By asking the right questions and documenting your findings, slowly, your picture will emerge of the learner journeys for the company as a whole, but also with a focus on departments and individual developments.

Identifying & Connecting Skills to Learning Paths

Identify which skills are associated with each learning path. Use your Excel sheet from Step 1 for this task to fill it out and get the overview. Then, insert the skills you have identified for each learning path or in your platform.(If you use Learningbank's own platform and want guidance on how to use skills assignments, click on this help center article.)

Tips on How to Incorporate Skills to Your Learning Paths:

  1. Define Skills Clearly: Start by defining the specific skills that your learning path will help users acquire. Consider skills as a combination of knowledge, abilities, and experience required for a particular role or task.

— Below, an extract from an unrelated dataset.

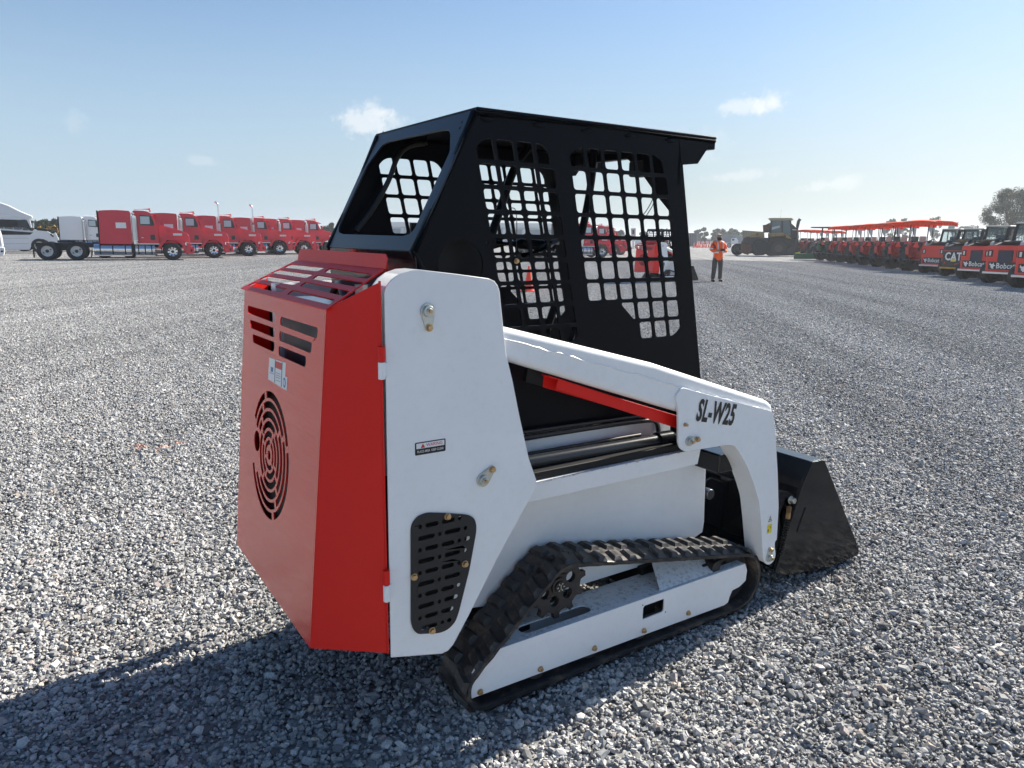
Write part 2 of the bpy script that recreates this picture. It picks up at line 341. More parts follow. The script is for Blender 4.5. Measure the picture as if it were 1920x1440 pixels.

  2. Skill Level: Assign skill levels to each skill, indicating whether the training is intended for Novices, Basics, Intermediates, Advanced users, or Experts. Use the 1-5 scale to represent these skill levels, which offers a clear progression for learners.

  3. Alignment with Learning Objectives: Ensure that the skills you identify align with the learning objectives of your learning path. Each learning objective should contribute to the skill level.

  4. Create a Clear Learning Journey: Develop a logical learning journey that outlines how users progress from one skill level to another. Ensure the learning paths within the learning journey provide the necessary training and practice opportunities for each skill.


Step 5: Content Planning

Planning content is a necessity for keeping it relevant and structured. A good support for this is to develop a yearly content overview to ensure a consistent and non-spammy user experience. Map out themes, special events, or season-related topics throughout the year. And always remember: Quality always trumps quantity.


Step 6: Create & Share Your Own Playbook

To avoid being back right where you started, in "messy platform land", we recommend you to create your own Playbook. Here, you set the structure and set the rules for how to use and create in your learning platform.

We're telling you, this can become your secret weapon in keeping content creators and administrators aligned and not messing up the structure and order that you now have created. And remember, once it is created, make it accessible and known to everyone administrating or creating in the platform!